Baca Juga: Ingin Dapat Restu AS untuk Serang Iran, Menhan Israel Temui Para Pejabat Washington

3. Israel Selalu Ingin Menabuh Genderang Perang

Pejabat Israel menabuh genderang perang terhadap Iran setelah Teheran meluncurkan rentetan rudal besar dan belum pernah terjadi sebelumnya di sejumlah lokasi di negara bagian itu.

Serangan pada Selasa malam itu terjadi setelah Israel mengintensifkan perangnya di Lebanon dan terbunuhnya pemimpin Hizbullah Hassan Nasrallah di Beirut minggu lalu.

Kabinet Israel belum memutuskan waktu dan sifat responsnya, Axios melaporkan, tetapi Perdana Menteri Benjamin Netanyahu telah berjanji bahwa pemerintahnya akan membalas.

"Iran membuat kesalahan besar malam ini dan akan membayarnya," katanya dalam rekaman video setelah serangan itu.

"Rezim di Iran tidak memahami tekad kami untuk membela diri dan tekad kami untuk membalas musuh-musuh kami. Mereka akan mengerti. Kami akan berpegang pada aturan yang kami buat: siapa pun yang menyerang kami, kami akan menyerangnya," tambahnya.

Menteri Keamanan Nasional Itamar Ben Gvir mendesak Netanyahu untuk meluncurkan kampanye militer terhadap Iran, serupa dengan apa yang dilakukannya di Lebanon.

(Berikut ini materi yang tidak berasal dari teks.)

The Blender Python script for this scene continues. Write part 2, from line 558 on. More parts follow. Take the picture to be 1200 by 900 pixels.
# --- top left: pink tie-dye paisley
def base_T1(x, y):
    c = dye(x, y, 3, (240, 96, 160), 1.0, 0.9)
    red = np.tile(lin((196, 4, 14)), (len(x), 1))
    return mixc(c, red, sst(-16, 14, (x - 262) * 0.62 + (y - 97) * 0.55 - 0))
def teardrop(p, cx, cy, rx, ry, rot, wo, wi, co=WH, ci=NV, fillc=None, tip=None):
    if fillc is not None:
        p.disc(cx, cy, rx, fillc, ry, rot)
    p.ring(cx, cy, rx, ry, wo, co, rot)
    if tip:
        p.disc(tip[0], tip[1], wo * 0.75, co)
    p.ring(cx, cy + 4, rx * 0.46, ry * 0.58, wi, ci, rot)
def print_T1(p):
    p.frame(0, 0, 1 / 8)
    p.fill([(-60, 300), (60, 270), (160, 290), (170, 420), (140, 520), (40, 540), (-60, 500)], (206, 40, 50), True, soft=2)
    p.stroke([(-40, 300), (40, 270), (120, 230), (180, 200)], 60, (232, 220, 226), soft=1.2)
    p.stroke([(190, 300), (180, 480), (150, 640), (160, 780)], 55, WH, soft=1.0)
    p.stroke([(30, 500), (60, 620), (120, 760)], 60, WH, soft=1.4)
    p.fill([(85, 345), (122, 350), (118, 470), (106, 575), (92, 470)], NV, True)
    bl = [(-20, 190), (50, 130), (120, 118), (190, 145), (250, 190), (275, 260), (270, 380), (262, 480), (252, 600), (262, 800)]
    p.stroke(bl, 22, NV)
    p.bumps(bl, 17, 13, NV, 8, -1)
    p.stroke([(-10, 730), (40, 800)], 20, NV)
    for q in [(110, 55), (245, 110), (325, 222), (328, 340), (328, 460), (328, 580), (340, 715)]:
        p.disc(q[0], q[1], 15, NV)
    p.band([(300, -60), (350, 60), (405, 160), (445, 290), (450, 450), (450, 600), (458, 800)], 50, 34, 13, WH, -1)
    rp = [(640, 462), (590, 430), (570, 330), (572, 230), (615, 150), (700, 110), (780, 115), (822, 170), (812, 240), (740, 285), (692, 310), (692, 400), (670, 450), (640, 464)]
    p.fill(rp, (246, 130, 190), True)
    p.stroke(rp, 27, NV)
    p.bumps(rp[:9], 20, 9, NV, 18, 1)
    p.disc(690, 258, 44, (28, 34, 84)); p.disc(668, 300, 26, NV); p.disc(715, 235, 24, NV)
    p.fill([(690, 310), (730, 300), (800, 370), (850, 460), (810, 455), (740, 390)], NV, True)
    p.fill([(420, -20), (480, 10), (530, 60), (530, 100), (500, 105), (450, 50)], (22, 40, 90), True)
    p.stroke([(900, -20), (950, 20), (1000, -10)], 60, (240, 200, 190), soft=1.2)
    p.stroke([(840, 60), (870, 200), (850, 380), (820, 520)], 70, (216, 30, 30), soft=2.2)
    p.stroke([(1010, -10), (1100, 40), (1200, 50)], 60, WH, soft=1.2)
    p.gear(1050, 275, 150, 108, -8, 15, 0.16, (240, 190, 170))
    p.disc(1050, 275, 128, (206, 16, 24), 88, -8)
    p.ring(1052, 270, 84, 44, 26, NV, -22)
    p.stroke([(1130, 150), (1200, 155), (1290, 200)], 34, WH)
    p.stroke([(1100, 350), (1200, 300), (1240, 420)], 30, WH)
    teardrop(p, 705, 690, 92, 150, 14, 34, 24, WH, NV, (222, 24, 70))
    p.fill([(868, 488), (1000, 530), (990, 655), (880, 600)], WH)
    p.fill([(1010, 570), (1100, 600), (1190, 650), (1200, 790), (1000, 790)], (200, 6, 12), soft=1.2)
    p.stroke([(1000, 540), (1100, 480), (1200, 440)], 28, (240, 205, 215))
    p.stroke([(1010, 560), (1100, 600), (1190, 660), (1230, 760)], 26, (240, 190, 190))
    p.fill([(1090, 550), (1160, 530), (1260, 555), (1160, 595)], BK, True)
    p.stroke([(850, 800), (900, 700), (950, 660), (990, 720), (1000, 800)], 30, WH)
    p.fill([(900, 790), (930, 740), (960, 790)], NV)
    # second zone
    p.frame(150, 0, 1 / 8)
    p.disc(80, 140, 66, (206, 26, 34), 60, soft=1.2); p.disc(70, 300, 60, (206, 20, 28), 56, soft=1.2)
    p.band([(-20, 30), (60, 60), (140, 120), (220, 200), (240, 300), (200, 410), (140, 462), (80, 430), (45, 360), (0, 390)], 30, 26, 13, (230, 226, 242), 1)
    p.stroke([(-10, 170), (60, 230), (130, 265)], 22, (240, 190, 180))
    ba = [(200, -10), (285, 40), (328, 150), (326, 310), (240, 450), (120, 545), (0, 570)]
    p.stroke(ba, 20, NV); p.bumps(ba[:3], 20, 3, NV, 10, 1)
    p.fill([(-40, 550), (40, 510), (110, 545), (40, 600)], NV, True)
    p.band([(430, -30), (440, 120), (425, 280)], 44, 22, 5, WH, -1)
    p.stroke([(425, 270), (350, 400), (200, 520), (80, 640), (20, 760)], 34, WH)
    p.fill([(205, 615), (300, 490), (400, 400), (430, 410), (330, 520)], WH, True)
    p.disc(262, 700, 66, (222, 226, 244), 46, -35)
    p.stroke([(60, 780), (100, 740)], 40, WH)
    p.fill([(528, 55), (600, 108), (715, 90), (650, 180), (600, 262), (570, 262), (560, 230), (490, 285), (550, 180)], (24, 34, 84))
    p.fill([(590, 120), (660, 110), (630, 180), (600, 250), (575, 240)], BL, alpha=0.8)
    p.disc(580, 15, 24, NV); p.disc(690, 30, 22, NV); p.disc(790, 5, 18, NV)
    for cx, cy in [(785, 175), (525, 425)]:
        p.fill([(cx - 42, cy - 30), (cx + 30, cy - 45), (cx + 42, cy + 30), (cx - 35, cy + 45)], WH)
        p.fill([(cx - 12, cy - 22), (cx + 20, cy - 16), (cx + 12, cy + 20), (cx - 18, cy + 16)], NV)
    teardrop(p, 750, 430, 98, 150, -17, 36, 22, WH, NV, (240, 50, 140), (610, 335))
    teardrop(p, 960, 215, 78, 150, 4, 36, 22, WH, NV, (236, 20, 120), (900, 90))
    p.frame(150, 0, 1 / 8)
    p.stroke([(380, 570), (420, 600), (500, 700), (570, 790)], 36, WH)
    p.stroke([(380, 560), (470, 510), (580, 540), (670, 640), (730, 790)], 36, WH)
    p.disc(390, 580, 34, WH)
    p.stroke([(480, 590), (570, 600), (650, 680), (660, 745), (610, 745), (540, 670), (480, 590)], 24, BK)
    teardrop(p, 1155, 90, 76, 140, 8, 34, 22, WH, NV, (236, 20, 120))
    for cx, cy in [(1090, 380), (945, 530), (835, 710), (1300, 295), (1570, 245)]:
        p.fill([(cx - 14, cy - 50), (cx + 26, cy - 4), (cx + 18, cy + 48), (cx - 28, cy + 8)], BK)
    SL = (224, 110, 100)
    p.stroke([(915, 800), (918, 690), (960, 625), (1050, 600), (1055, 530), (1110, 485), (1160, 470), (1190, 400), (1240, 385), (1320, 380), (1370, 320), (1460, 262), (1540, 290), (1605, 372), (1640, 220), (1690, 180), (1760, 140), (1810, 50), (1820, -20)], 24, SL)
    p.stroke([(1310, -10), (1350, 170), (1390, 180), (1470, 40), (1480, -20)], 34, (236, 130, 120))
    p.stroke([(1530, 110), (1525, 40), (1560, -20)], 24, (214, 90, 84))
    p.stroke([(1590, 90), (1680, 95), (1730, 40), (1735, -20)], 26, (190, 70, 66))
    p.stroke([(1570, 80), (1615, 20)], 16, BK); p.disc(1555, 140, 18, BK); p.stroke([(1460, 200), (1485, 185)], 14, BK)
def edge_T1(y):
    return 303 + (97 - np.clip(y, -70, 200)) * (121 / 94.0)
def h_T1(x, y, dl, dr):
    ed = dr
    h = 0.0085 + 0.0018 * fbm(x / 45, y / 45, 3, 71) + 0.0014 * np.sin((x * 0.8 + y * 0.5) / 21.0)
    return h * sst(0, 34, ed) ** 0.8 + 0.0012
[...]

"Apa yang kita lakukan terhadap Lebanon juga harus dilakukan terhadap Iran... tidak ada pengaturan politik, tidak ada diplomasi – hancurkan, hancurkan, hancurkan," katanya.

4. Ingin Memanfaatkan Momen Bersejarah

Di tempat lain, mantan Perdana Menteri Israel Naftali Bennett mengatakan bahwa sekarang adalah "momen bersejarah" untuk menyerang Iran.

"Israel sekarang memiliki kesempatan terbesarnya dalam 50 tahun, untuk mengubah wajah Timur Tengah," tulisnya di X.

"Kita harus bertindak *sekarang* untuk menghancurkan program nuklir Iran, fasilitas energi utamanya, dan melumpuhkan rezim teroris ini."

Melansir Middle East Eye, anggota Knesset Avigdor Lieberman mengeluarkan pernyataan serupa, menyerukan serangan segera terhadap Iran.

"Bom semua fasilitas minyak, gas, dan nuklir, dan hancurkan kilang minyak dan bendungan," katanya.